— Start Source material —
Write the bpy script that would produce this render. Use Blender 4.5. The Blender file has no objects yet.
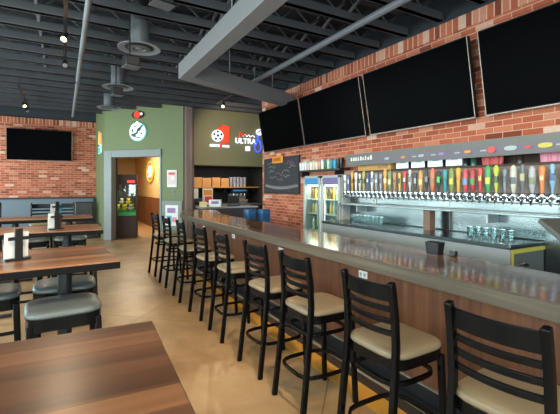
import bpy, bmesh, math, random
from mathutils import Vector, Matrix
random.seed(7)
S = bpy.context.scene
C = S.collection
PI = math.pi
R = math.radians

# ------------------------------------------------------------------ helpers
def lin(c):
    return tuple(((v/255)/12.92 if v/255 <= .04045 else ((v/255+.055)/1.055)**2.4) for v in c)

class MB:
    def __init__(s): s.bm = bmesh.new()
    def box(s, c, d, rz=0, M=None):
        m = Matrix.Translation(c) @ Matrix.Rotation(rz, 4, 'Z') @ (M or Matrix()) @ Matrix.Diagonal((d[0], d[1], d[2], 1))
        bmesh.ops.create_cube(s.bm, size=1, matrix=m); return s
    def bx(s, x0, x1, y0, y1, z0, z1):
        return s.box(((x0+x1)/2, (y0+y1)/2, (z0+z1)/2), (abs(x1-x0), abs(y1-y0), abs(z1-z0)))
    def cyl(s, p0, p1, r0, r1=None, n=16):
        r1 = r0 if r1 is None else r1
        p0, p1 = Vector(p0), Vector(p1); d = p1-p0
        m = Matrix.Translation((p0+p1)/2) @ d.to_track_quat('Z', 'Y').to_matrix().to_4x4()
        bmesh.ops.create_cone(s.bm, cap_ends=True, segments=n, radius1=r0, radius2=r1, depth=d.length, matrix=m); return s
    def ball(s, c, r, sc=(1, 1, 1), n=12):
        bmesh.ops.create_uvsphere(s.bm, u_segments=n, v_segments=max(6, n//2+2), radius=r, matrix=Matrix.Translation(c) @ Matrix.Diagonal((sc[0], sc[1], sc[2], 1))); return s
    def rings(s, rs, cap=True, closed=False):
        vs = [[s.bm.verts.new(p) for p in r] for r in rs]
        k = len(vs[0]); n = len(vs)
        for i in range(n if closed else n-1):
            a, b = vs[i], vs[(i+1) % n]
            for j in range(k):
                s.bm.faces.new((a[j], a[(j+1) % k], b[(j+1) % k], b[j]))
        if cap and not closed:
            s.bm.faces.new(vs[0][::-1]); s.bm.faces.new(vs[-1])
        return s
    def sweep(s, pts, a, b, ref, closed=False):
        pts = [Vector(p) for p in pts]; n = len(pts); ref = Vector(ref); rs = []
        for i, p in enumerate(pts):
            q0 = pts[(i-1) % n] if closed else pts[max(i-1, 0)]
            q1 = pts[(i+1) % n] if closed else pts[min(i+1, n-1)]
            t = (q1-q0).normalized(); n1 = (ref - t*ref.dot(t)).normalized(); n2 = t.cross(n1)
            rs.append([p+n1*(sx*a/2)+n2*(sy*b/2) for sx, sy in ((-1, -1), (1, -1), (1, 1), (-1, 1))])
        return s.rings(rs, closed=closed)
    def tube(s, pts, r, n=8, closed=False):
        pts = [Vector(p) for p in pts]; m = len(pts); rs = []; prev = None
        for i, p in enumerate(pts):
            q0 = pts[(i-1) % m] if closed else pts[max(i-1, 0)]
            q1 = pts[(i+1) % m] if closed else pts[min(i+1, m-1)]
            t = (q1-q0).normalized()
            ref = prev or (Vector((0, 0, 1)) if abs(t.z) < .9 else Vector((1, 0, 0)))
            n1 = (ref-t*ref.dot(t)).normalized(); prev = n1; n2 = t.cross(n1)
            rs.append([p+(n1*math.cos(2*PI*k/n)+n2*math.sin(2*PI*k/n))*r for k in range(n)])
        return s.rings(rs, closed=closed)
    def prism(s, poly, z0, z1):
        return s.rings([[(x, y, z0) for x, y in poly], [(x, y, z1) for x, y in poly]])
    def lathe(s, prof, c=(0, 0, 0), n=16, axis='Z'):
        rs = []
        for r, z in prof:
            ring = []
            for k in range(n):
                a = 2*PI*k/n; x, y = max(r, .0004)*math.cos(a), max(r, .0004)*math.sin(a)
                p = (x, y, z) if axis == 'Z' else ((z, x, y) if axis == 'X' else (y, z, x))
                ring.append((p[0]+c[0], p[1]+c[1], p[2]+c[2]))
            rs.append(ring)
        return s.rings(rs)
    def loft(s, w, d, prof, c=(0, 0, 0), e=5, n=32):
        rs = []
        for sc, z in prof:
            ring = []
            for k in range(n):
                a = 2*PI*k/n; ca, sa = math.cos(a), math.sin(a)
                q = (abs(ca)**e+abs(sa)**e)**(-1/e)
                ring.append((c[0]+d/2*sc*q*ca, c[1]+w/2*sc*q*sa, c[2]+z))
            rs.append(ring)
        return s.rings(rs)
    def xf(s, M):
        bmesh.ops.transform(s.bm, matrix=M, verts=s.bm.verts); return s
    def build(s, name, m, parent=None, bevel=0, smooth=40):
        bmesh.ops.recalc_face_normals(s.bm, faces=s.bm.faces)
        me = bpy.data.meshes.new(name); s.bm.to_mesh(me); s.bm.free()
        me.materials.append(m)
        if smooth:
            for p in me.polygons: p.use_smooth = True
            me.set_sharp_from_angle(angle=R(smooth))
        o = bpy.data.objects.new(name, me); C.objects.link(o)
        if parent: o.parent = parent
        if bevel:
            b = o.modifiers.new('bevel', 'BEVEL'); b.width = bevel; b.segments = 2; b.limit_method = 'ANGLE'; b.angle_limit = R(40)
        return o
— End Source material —
Gather each line of the listing that holds the string "objects".

Write the bpy script that would produce this render. Use Blender 4.5. The Blender file has no objects yet.
        o = bpy.data.objects.new(name, me); C.objects.link(o)